UC Davis Physicists Help Detect Higgs Boson Decay

Six years after its discovery, the Higgs boson has at last been observed decaying to fundamental particles known as bottom quarks. The finding, presented Aug. 28 at CERN by the ATLAS and CMS collaborations at the Large Hadron Collider (LHC), is consistent with the hypothesis that the all-pervading quantum field behind the Higgs boson also gives mass to the quarks. 

A number of UC Davis physicists were involved in the observation. Professors Maxwell Chertok, John Conway, Robin Erbacher, Michael Mulhearn and Mani Tripathi are members of the CMS (Compact Muon Solenoid) collaboration. UC Davis has a long history with the Large Hadron Collider and CMS. Professors emeritus Winston Ko, Richard Lander and David Pellett have also been part of the CMS team, together with research scientists Richard Breedon, Timothy Cox, and John Smith. Ko, Lander, Tripathi and Pellett helped develop technology for the CMS detector in the 1990s, and UC Davis was one of the first U.S. universities to sign on to help build the Large Hadron Collider. Professor emeritus John (Jack) Gunion is one of the theorists behind work on the Higgs boson, as co-author of “The Higgs Hunter’s Guide.” Gunion and his co-authors were awarded the 2017 Sakurai Prize for their contributions.

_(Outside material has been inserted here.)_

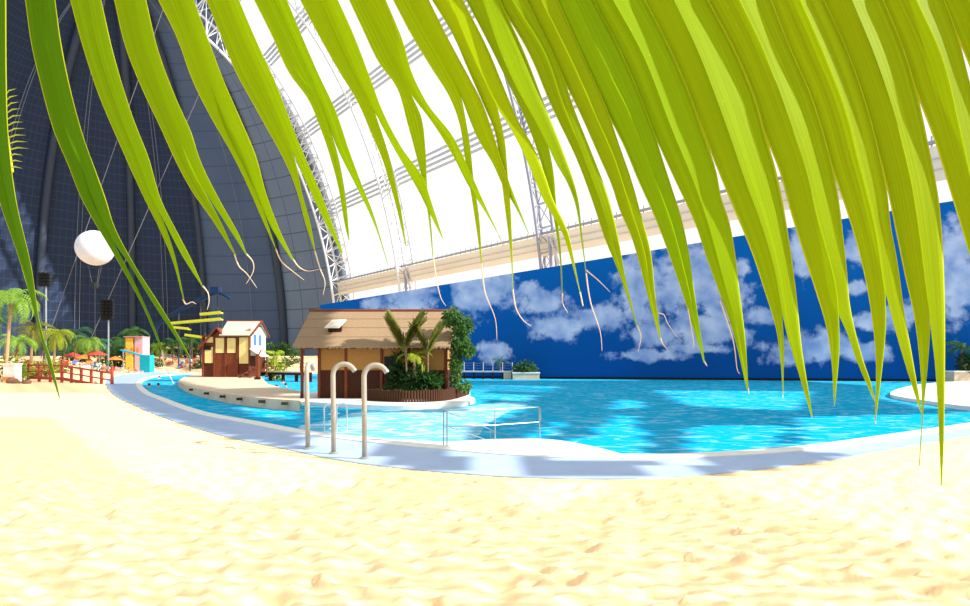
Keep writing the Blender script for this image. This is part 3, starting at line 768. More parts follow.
# ------------------------------------------------------------------ plank hut on the far platform
YH = 67.0
hb = A(226, 377, YH); hb.z = PZ
h1 = thing('plank_hut', 'red brown plank hut with cream panels on the curved concrete platform', 'hut', hb)
def P1(px, py, dy=0.0): return A(px, py, YH+dy)-hb
def quadbox(parent, name, mm, x0, x1, y0, y1, dy, th=.1):
    a, b = P1(x0, y1, 0), P1(x1, y0, 0); c = (a+b)/2
    return MB().box((c.x, dy, c.z), (abs(b.x-a.x), th, abs(b.z-a.z))).build(name, mm, parent)
D1 = 4.6
a, b = P1(202.6, 377), P1(250, 352); W1x0, W1x1, zt = a.x, b.x, b.z
MB().box(((W1x0+W1x1)/2, D1/2, zt/2), (W1x1-W1x0, D1, zt)).build('lower_wall', M['redwood_dk'], h1)
b2 = P1(250, 335)
MB().box(((W1x0+W1x1)/2, D1/2+.05, (zt+b2.z)/2), (W1x1-W1x0-.1, D1-.15, b2.z-zt)).build('upper_wall', M['redwood'], h1)
for (x0, x1, y0, y1) in ((205.2, 213.2, 347, 363), (205.8, 213.2, 337, 342.5), (216, 224.5, 338, 353), (227.5, 236, 338, 353), (239.5, 249, 337.5, 363.5)):
    quadbox(h1, 'cream_panel', M['cream_pane'], x0, x1, y0, y1, -.06, .12)
quadbox(h1, 'letterbox_slot', M['black'], 204.8, 211.5, 346.6, 350, -.13, .1)
for x in (203.2, 214.6, 226, 237.8, 249.6): quadbox(h1, 'wall_post', M['redwood'], x-.7, x+.7, 336, 377, -.08, .2)
quadbox(h1, 'door', M['redwood'], 215.6, 236.8, 354, 376.5, -.05, .08)
# pale right side with windows
MB().box((W1x1+.06, D1/2, (zt+b2.z)/2+.3), (.1, D1-.2, b2.z-zt+1.4)).build('side_siding', M['pale_wall'], h1)
for yy in (1.1, 2.6): MB().box((W1x1+.14, yy, (zt+b2.z)/2+.45), (.06, .8, 1.2)).build('side_window', M['bluec'], h1)
# main roof: ridge along x, plus the little front gable and the left lean-to
def slab(pts, th): 
    pts = [Vector(q) for q in pts]; nn = (pts[1]-pts[0]).cross(pts[2]-pts[0]).normalized()*th
    n = len(pts); mb = MB(); mb.add(pts+[q+nn for q in pts], [tuple(range(n))[::-1], tuple(range(n, 2*n))]+[(i, (i+1) % n, (i+1) % n+n, i+n) for i in range(n)]); return mb
rz_, ezl = P1(240, 321).z, P1(240, 336.3).z
x0, x1 = P1(221.5, 336).x, P1(252.5, 336).x; xr0, xr1 = P1(217, 320).x, P1(250.8, 320).x
recalc(slab([(x0, -.55, ezl), (x1, -.55, ezl), (xr1+.25, 2.3, rz_), (xr0+.2, 2.3, rz_)], .14).build('roof_slope', M['straw_pale'], h1))
recalc(slab([(xr0+.2, 2.3, rz_), (xr1+.25, 2.3, rz_), (x1, 5.1, ezl), (x0, 5.1, ezl)], .14).build('roof_slope', M['straw_pale'], h1))
mb = MB(); mb.tube([(xr0, 2.3, rz_+.14), (xr1+.45, 2.3, rz_+.14)], .1, 6); mb.build('ridge_cap', M['redwood'], h1)
mb = MB(); mb.bar((x1+.05, -.6, ezl+.05), (xr1+.4, 2.3, rz_+.1), .14, .2); mb.bar((x1+.05, 5.1, ezl+.05), (xr1+.4, 2.3, rz_+.1), .14, .2); mb.build('barge_board', M['redwood'], h1)
MB().add([(x1-.4, 0, ezl), (x1-.4, 4.6, ezl), (x1-.4, 2.3, rz_-.1), (x1-.55, 0, ezl), (x1-.55, 4.6, ezl), (x1-.55, 2.3, rz_-.1)], [(0, 1, 2), (5, 4, 3), (0, 3, 4, 1), (1, 4, 5, 2), (2, 5, 3, 0)]).build('side_gable', M['pale_wall'], h1)
# front gable peak at 218,329 with eaves down to 199,350 and 224,338
pk, lo, ro = P1(218, 328.5), P1(199.5, 350), P1(226, 338.5)
recalc(slab([(lo.x, -.5, lo.z), (pk.x, -.5, pk.z), (pk.x, 3.2, pk.z), (lo.x, 3.2, lo.z)], .12).build('lean_roof', M['redwood'], h1))
recalc(slab([(pk.x, -.5, pk.z), (ro.x, -.5, ro.z), (ro.x, 2.0, ro.z), (pk.x, 2.0, pk.z)], .12).build('lean_roof', M['redwood'], h1))
g0, g1, g2 = P1(203.5, 346), P1(218, 330.5), P1(225, 338)
mb = MB(); mb.add([(g0.x, -.02, b2.z-1.2), (g2.x, -.02, b2.z-1.2), (g2.x, -.02, g2.z), (g1.x, -.02, g1.z), (g0.x, -.02, g0.z), (g0.x, .1, b2.z-1.2), (g2.x, .1, b2.z-1.2), (g2.x, .1, g2.z), (g1.x, .1, g1.z), (g0.x, .1, g0.z)],
    [(0, 1, 2, 3, 4), (9, 8, 7, 6, 5)]+[(i, i+5, (i+1) % 5+5, (i+1) % 5) for i in range(5)]); mb.build('front_gable', M['redwood'], h1)
# porch canopy on the right
c0, c1 = P1(252.5, 349), P1(264, 357)
recalc(slab([(c0.x, -.9, c0.z), (c1.x, -.9, c1.z), (c1.x, 1.6, c1.z), (c0.x, 1.6, c0.z)], .1).build('porch_canopy', M['canvas'], h1))
for yy in (-.8, 1.4): MB().tube([(c1.x-.2, yy, 0), (c1.x-.2, yy, c1.z)], .08, 6).build('porch_post', M['redwood'], h1)
# stairs
st = thing('wooden_steps', 'short flight of red brown wooden steps at the plank hut right corner', 'steps', A(246, 379.3, 63.5))
st.location.z = PZ
for k in range(5):
    MB().box((.28*k, .0+.45*k, .22+.24*k), (1.0, .34, .06)).build('tread', M['redwood'], st)
for s in (-.55, .55):
    mb = MB(); mb.bar((-.15+s, -.2, .1), (1.2+s, 2.0, 1.25), .08, .22); mb.build('stringer', M['redwood_dk'], st)
gp = A(257.5, 384, 58.5); gp.z = PZ
gate = thing('gate_post', 'tall wooden post standing between the steps and the footbridge', 'post', gp)
MB().box((0, 0, 1.25), (.28, .28, 2.5)).build('shaft', M['redwood'], gate); MB().box((0, 0, .12), (.5, .4, .24)).build('foot', M['darkwood'], gate)
mb = MB(); mb.bar((0, 0, 2.2), (.3, .2, 2.9), .12, .12); mb.build('arm', M['redwood'], gate)
# footbridge from the platform to the thatched hut
fb0, fb1 = A(260, 370, 72), A(312, 371, 66)
br = thing('footbridge', 'dark edged wooden footbridge crossing the water between the two huts', 'footbridge', (fb0.x, fb0.y, -.1))
z1_ = 1.05
d = fb1-fb0; d.z = 0
mb = MB(); mb.bar((0, 0, z1_), (d.x, d.y, z1_), 1.5, .14); mb.build('deck', M['ochre_slab'], br)
mb = MB(); mb.bar((0, -.8, z1_-.18), (d.x, d.y-.8, z1_-.18), .12, .34); mb.build('edge_beam', M['darkwood'], br)
for k in range(5):
    q = d*(k/4); MB().box((q.x, q.y-.6, .45), (.3, .3, 1.2)).build('pile', M['darkwood'], br)
    MB().tube([(q.x, q.y+.7, z1_), (q.x, q.y+.7, z1_+1.0)], .05, 6).build('rail_post', M['redwood'], br)
mb = MB(); mb.tube([(0, .7, z1_+1.0), (d.x, d.y+.7, z1_+1.0)], .05, 6); mb.tube([(0, .7, z1_+.55), (d.x, d.y+.7, z1_+.55)], .035, 6); mb.build('handrail', M['redwood'], br)
bp_ = A(271, 368, 70); bp_.z = 1.15
palm('potted_palm', 'yellow green palm beside the plank hut, behind the footbridge', (bp_.x, bp_.y+1.2, -.1), 2.9, 2.2, 12, M['green_yel'], M['bark_pale'], 44, .05, rt=.1, droop=110, npair=14)
bush('leafy_bush', 'yellow green bush at the foot of the palm behind the footbridge', 'shrub', (bp_.x+.2, bp_.y+1.4, -.1), (.95, .6, 1.15), 220, .6, M['green_yel'], 45)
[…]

The Standard Model and new physics

By discovering the Higgs, the Large Hadron Collider has helped confirm the Standard Model of particle physics. Now physicists hope that the machine will provide evidence of “new physics” which must lie beyond the Standard Model.

CMS detector illustration
The CMS detector catches a Higgs boson decaying to two bottom quarks (b) in association with a Z boson decaying to an electron (e-) and an antielectron (e+). (Image: CMS/CERN)

The Standard Model predicts that about 60 percent of the time a Higgs boson will decay to a pair of bottom quarks, the second-heaviest of the six flavors of quarks. If this prediction turned out to be incorrect, it would rock the foundations of the Standard Model and point to new physics.

Spotting this common Higgs-boson decay channel is anything but easy, as the six-year period since the discovery of the Higgs boson has shown. The reason for the difficulty is that there are many other ways of producing bottom quarks in proton–proton collisions. This makes it hard to isolate the Higgs-boson decay signal from the background “noise” associated with such processes. By contrast, the less-common Higgs-boson decay channels that were observed at the time of discovery of the particle, such as the decay to a pair of photons, are much easier to extract from the background.

The ATLAS and CMS teams each combined their data from the first and second runs of the LHC and applied complex analysis methods. Both ATLAS and CMS teams were able to detect decay of the Higgs boson to a pair of bottom quarks with a significance exceeding five standard deviations. Their results are consistent with the Standard Model prediction.

With more data, the collaborations will improve the precision of these and other measurements and probe the decay of the Higgs boson into a pair of much-less-massive fermions called muons, always watching for deviations in the data that could point to physics beyond the Standard Model.

Initial evidence for the decay of the Higgs boson to pairs of bottom quarks actually came in 2012, shortly before the discovery of the Higgs itself, based on data collected by the CDF and DZero experiments at the Tevatron proton-antiproton collider at Fermilab in Illinois by teams including UC Davis physicists. The Tevatron was for 25 years the world’s highest-energy accelerator. It delivered its last collisions in late 2011, shortly after the LHC began operating at high intensity.